Chapter 27: Data Compression
Run-Length Encoding
Data files frequently contain the same character repeated many times in a row. For example, text files use multiple spaces to separate sentences, indent paragraphs, format tables & charts, etc. Digitized signals can also have runs of the same value, indicating that the signal is not changing. For instance, an image of the nighttime sky would contain long runs of the character or characters representing the black background. Likewise, digitized music might have a long run of zeros between songs. Run-length encoding is a simple method of compressing these types of files. Figure 27-1 illustrates run-length encoding for a data sequence having frequent runs of zeros. Each time a zero is encountered in the input data, two values are written to the output file. The first of these values is a zero, a flag to indicate that run-length compression is beginning.

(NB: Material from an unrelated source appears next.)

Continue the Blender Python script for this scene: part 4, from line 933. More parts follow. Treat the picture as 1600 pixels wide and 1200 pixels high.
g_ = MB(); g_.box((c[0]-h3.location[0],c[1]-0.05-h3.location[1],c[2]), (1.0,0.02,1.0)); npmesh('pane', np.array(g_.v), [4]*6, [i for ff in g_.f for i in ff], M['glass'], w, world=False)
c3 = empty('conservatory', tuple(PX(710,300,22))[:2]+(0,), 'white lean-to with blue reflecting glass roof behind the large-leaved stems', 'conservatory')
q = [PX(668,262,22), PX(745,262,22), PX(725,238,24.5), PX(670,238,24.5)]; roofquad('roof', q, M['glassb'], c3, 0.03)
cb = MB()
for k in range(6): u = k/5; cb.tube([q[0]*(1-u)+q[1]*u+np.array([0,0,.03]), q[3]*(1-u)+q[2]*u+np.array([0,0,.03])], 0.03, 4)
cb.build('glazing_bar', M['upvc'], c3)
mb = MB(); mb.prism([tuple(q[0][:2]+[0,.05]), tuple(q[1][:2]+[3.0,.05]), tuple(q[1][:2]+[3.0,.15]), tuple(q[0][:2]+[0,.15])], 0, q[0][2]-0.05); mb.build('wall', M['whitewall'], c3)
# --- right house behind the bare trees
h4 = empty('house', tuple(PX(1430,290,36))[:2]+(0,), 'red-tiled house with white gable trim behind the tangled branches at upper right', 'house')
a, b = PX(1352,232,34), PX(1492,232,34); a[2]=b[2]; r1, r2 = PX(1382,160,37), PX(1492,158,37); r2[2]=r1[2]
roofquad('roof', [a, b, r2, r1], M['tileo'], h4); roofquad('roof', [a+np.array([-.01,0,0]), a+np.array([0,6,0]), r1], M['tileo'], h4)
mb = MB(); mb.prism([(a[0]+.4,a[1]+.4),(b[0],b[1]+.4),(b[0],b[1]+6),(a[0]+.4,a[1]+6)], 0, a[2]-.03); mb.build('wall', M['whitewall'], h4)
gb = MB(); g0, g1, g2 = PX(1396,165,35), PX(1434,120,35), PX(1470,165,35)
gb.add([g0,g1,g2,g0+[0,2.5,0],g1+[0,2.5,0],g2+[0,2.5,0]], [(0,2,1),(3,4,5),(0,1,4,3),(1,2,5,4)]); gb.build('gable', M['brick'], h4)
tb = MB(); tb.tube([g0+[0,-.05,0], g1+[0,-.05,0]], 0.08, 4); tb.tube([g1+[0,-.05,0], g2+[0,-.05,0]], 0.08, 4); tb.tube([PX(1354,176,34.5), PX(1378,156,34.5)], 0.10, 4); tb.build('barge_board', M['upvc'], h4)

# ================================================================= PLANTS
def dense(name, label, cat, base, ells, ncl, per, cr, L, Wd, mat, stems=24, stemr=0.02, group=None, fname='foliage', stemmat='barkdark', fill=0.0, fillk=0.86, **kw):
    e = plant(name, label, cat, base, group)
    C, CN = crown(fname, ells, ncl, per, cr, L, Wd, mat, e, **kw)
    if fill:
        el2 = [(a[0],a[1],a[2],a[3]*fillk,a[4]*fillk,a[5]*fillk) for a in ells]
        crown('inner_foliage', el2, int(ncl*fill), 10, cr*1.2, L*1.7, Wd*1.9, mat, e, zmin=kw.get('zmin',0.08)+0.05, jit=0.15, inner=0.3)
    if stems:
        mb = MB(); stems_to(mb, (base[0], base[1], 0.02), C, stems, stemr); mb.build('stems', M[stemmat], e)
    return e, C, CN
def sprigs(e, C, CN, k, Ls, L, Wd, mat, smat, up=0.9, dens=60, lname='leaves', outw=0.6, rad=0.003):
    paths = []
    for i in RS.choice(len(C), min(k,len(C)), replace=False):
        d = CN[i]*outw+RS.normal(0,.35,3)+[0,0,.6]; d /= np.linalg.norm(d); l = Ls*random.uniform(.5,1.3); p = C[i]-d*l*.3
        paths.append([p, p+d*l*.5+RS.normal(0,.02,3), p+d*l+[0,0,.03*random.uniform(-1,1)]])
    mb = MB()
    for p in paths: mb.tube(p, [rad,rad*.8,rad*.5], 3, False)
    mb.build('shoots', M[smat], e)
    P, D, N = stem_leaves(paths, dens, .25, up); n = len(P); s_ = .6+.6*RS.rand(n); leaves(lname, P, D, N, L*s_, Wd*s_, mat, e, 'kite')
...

The second value is the number of zeros in the run. If the average run-length is longer than two, compression will take place. On the other hand, many single zeros in the data can make the encoded file larger than the original. Many different run-length schemes have been developed. For example, the input data can be treated as individual bytes, or groups of bytes that represent something more elaborate, such as floating point numbers. Run-length encoding can be used on only one of the characters (as with the zero above), several of the characters, or all of the characters. A good example of a generalized run-length scheme is PackBits, created for Macintosh users. Each byte (eight bits) from the input file is replaced by nine bits in the compressed file. The added ninth bit is interpreted as the sign of the number. That is, each character read from the input file is between 0 to 255, while each character written to the encoded file is between -255 and 255. To understand how this is used, consider the input file: 1,2,3,4,2,2,2,2,4, and the compressed file generated by the PackBits algorithm: 1,2,3,4,2,-3,4. The compression program simply transfers each number from the input file to the compressed file, with the exception of the run: 2,2,2,2. This is represented in the compressed file by the two numbers: 2,-3. The first number ("2") indicates what character the run consists of. The second number ("-3") indicates the number of characters in the run, found by taking the absolute value and adding one. For instance, 4,-2 means 4,4,4; 21,-4 means 21,21,21,21,21, etc.
An inconvenience with PackBits is that the nine bits must be reformatted into the standard eight bit bytes used in computer storage and transmission. A useful modification to this scheme can be made when the input is restricted to be ASCII text. As shown in Table 27-2, each ASCII character is usually stored as a full byte (eight bits), but really only uses seven of the bits to identify the character. In other words, the values 127 through 255 are not defined with any standardized meaning, and do not need to be stored or transmitted. This allows the eighth bit to indicate if run-length encoding is in progress.